Compte tenu de l'extrême dépendance actuelle des banques grecques à ce mode de financement, elles pourraient, dans cette hypothèse, se retrouver à court de liquidité en l'espace de quelques heures.

Interrogé lundi par l'AFP, un porte-parole de la BCE a indiqué que l'institut francfortois n'avait pas changé sa position sur le sujet.

La note de S&P «montre que le modèle doit encore être retravaillé», a commenté une source bancaire allemande, sous couvert d'anonymat.

Interrogées par l'AFP, les deux autres agences majeures, Fitch et Moody's, n'ont pas souhaité commenter la proposition française.
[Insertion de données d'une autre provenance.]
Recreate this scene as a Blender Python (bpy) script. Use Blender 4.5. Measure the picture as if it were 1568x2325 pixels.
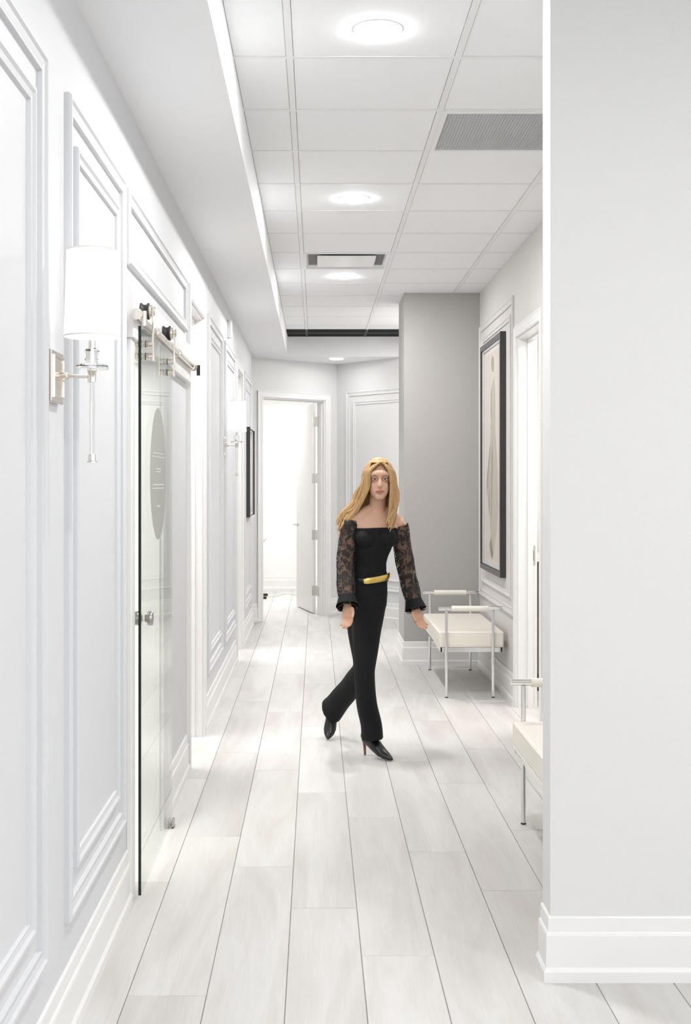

Dans les notes de méthodologie publiées ces dernières semaines, ces deux agences avaient laissé entendre que leur définition d'une participation volontaire des créanciers privés était extrêmement étroite.

Pour Fitch et Moody's, le seul fait que l'opération soit montée pour éviter la faillite de la Grèce pourrait justifier, à lui seul, le qualificatif de défaut.

De son côté, la Fédération bancaire française (FBF), à l'origine du scénario étudié par les Européens, s'est également refusée à tout commentaire.

«Cela devient problématique, car tous les efforts des créanciers privés et des autorités européennes sont annulés par les agences de notation», a regretté M. Regnat, soulignant que S&P «ne base pas ses conclusions sur des faits réels» car le scénario n'est pas encore finalisé.

Les deux mois de répit offerts par le déblocage ce week-end de la cinquième tranche du plan d'aide à la Grèce devront dès lors être mis à profit pour trouver un terrain d'entente avec les agences, avant que ne se pose, dès le mois de septembre, la question de la sixième tranche.